▶ CHALLENGE
Your task is to retype, word for word, the lines from the start of the data through the line holding "COL = SC.collection". Do not include the pictures.

[start]

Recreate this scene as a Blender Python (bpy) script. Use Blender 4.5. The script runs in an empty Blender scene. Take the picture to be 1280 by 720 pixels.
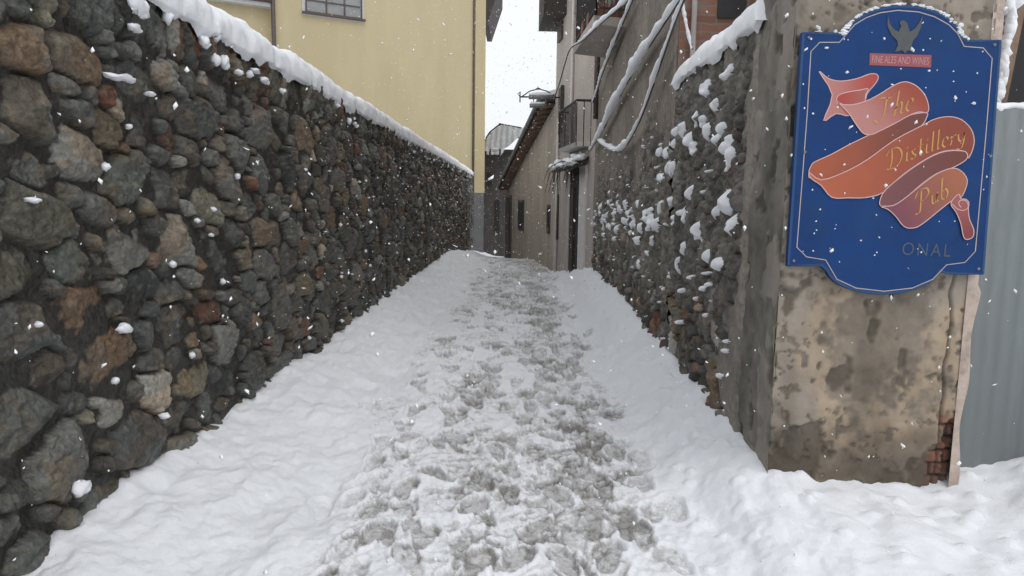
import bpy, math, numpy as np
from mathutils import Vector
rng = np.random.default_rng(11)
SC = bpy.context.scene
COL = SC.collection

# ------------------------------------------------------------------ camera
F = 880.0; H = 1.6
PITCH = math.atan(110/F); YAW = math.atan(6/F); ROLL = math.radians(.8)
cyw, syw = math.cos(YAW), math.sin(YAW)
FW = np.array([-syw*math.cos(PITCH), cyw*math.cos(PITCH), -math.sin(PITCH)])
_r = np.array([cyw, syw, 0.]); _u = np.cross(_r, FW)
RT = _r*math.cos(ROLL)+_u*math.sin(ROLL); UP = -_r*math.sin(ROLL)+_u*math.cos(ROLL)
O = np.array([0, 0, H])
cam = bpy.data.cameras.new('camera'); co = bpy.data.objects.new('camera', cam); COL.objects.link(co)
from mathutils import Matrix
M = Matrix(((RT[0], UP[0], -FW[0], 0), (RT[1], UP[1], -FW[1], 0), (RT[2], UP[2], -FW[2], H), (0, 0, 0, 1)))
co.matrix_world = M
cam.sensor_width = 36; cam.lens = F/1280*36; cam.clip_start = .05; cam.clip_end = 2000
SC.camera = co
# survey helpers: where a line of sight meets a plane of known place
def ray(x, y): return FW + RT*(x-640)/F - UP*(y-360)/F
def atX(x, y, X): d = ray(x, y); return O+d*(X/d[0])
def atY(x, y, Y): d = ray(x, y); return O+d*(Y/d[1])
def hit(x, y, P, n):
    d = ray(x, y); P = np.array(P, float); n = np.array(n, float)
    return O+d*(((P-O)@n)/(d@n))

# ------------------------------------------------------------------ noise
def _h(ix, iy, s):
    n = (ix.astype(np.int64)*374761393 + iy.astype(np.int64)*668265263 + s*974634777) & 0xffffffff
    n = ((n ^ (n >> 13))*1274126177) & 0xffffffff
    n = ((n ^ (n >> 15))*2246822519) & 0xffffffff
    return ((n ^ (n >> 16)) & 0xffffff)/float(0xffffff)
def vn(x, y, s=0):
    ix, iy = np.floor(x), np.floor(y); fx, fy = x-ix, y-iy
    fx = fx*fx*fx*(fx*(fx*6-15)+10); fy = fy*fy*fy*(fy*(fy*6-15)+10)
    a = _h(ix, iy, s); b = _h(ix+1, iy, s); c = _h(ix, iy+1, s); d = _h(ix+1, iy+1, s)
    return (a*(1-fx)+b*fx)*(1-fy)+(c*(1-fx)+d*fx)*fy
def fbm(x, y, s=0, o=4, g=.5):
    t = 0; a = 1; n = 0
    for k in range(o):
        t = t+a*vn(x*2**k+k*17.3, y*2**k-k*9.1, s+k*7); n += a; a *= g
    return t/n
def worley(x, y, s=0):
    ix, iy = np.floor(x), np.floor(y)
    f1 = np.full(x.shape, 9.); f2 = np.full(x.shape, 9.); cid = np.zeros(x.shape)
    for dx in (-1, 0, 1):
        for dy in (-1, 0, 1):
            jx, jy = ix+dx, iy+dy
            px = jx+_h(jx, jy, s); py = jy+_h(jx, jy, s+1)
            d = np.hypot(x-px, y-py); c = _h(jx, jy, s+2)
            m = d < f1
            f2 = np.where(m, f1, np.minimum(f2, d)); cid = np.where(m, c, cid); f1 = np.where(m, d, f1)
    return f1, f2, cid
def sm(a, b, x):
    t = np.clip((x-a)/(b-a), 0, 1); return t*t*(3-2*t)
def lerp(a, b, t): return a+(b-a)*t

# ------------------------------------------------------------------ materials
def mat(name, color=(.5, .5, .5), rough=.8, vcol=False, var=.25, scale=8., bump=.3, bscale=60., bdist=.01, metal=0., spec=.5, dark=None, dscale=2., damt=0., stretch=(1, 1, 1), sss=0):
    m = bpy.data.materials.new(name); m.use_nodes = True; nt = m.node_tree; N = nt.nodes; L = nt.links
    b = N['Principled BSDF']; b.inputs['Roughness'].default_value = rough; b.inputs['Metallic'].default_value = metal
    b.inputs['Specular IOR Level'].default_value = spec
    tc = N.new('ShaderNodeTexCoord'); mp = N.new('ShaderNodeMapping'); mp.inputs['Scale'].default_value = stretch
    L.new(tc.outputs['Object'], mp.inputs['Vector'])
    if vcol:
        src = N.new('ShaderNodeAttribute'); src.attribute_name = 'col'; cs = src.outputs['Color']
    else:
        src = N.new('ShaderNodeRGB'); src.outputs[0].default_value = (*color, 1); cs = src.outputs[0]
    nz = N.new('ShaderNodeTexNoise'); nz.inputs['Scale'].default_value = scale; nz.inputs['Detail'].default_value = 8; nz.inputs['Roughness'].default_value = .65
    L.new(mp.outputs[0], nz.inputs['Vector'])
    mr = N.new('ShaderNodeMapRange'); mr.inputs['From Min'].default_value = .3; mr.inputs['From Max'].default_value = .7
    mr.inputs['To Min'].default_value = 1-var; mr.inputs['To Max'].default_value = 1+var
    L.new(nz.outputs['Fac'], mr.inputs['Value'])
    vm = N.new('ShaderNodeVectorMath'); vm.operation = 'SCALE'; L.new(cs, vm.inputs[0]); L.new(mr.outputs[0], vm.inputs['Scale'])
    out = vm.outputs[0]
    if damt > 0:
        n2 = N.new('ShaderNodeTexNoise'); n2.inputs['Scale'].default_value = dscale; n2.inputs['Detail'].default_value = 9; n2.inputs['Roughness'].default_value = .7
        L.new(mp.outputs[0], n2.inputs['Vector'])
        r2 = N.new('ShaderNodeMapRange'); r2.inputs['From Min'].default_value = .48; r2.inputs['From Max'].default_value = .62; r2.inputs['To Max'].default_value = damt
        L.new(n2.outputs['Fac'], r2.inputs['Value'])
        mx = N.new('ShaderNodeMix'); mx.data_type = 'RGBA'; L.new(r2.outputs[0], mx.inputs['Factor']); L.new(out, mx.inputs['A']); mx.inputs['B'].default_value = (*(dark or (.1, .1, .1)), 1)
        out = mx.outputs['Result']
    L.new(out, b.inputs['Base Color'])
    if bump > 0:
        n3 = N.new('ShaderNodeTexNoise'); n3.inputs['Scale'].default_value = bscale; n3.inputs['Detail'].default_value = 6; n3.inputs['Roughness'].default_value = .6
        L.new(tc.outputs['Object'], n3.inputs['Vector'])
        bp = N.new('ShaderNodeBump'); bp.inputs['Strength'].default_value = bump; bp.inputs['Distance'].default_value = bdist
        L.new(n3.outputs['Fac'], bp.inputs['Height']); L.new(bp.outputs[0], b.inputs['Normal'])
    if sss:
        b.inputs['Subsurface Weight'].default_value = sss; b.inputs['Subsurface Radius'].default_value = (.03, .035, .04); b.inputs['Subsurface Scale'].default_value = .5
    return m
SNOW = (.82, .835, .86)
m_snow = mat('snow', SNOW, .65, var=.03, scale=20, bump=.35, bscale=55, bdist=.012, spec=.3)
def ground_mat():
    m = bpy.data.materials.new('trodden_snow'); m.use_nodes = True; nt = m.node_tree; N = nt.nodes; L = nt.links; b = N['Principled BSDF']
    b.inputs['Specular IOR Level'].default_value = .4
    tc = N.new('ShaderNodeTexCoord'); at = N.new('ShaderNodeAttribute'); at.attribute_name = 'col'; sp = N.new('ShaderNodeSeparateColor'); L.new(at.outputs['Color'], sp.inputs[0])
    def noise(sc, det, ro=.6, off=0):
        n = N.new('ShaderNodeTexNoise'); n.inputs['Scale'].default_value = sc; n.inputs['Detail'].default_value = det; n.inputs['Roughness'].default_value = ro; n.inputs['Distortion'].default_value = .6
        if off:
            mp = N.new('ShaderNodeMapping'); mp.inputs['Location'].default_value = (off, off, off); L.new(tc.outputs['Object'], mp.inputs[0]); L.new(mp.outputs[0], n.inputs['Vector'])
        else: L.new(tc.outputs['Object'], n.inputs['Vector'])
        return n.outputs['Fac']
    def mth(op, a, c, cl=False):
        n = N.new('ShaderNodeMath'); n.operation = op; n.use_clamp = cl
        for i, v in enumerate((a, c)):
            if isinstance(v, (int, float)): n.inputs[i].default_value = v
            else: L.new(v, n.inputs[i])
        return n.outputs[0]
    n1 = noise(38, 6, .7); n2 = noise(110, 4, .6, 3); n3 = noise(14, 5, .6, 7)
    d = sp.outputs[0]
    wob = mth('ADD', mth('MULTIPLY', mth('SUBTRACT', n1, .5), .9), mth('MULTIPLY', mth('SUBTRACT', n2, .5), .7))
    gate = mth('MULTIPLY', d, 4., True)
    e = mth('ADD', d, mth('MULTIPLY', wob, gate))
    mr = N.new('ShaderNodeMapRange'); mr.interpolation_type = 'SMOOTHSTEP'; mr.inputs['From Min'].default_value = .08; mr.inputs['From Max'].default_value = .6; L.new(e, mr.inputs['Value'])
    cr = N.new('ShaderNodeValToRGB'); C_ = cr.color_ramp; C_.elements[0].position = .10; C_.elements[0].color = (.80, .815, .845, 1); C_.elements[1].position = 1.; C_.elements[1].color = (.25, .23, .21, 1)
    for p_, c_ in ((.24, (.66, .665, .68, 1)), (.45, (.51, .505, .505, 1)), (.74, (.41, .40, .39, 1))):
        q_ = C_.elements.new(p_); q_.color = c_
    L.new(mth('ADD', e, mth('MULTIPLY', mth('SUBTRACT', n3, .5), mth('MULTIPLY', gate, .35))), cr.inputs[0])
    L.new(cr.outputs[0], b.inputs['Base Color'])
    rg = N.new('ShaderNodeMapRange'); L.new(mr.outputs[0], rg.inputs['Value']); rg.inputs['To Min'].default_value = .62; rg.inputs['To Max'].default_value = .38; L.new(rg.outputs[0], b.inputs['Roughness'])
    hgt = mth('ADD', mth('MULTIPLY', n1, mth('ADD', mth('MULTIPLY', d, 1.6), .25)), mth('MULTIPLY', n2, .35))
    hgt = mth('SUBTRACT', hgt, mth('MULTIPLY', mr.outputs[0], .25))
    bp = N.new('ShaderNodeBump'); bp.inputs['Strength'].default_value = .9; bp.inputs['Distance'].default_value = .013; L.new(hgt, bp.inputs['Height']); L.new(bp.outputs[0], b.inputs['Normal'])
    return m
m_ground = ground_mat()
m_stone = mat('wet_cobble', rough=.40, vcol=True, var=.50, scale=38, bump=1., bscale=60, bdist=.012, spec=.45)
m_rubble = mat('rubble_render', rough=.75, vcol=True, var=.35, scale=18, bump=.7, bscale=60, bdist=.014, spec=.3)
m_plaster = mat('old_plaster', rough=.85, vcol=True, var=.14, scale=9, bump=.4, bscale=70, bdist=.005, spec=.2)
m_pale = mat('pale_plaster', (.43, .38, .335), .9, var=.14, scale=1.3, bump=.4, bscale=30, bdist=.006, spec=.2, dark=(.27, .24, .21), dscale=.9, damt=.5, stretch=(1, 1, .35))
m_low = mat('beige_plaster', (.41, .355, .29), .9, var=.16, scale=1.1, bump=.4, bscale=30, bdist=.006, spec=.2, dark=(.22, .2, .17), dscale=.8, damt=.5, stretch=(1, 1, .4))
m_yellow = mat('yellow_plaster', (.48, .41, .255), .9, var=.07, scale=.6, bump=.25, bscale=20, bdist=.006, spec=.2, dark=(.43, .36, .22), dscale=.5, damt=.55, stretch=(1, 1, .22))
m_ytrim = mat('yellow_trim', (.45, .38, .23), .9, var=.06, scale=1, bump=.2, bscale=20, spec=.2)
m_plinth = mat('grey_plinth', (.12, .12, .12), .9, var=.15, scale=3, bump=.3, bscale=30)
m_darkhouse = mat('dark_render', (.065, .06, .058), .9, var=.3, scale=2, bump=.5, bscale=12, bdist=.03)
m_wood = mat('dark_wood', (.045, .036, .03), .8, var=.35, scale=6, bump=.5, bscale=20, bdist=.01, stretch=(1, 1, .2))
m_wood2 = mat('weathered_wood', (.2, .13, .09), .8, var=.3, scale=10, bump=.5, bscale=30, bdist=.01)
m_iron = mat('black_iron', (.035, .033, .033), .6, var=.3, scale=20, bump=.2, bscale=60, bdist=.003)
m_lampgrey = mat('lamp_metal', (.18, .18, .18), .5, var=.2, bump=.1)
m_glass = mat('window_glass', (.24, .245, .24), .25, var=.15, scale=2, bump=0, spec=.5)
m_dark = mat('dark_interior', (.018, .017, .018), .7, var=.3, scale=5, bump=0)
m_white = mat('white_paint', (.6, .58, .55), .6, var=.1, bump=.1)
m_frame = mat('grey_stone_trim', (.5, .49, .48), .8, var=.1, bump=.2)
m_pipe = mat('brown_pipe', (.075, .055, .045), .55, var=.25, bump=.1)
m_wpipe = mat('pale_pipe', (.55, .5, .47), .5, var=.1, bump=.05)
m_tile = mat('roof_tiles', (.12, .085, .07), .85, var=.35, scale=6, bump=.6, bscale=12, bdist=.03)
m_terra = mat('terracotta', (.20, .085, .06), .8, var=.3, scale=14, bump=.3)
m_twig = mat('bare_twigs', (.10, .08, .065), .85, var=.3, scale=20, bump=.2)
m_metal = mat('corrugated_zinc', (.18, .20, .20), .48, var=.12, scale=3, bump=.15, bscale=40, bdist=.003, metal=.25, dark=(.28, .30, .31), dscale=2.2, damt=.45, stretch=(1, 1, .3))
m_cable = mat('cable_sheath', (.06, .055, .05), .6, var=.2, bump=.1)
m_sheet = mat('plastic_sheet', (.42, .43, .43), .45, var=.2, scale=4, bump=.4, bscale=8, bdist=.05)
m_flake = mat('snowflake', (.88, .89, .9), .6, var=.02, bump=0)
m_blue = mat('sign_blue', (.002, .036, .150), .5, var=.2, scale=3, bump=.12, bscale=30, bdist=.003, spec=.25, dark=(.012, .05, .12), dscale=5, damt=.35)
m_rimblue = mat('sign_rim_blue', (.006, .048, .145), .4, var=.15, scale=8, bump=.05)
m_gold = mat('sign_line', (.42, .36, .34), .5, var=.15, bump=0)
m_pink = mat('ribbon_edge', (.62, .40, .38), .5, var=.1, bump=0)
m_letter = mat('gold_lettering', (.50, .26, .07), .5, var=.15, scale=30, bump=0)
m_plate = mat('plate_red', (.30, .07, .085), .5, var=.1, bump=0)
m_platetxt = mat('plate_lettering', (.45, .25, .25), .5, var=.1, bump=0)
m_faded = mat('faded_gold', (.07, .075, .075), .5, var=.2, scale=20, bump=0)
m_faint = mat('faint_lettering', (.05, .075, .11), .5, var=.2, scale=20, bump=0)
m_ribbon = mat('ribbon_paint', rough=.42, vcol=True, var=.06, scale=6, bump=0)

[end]

▶ FINISHED EXERCISE
Recreate this scene as a Blender Python (bpy) script. Use Blender 4.5. The script runs in an empty Blender scene. Take the picture to be 1280 by 720 pixels.
import bpy, math, numpy as np
from mathutils import Vector
rng = np.random.default_rng(11)
SC = bpy.context.scene
COL = SC.collection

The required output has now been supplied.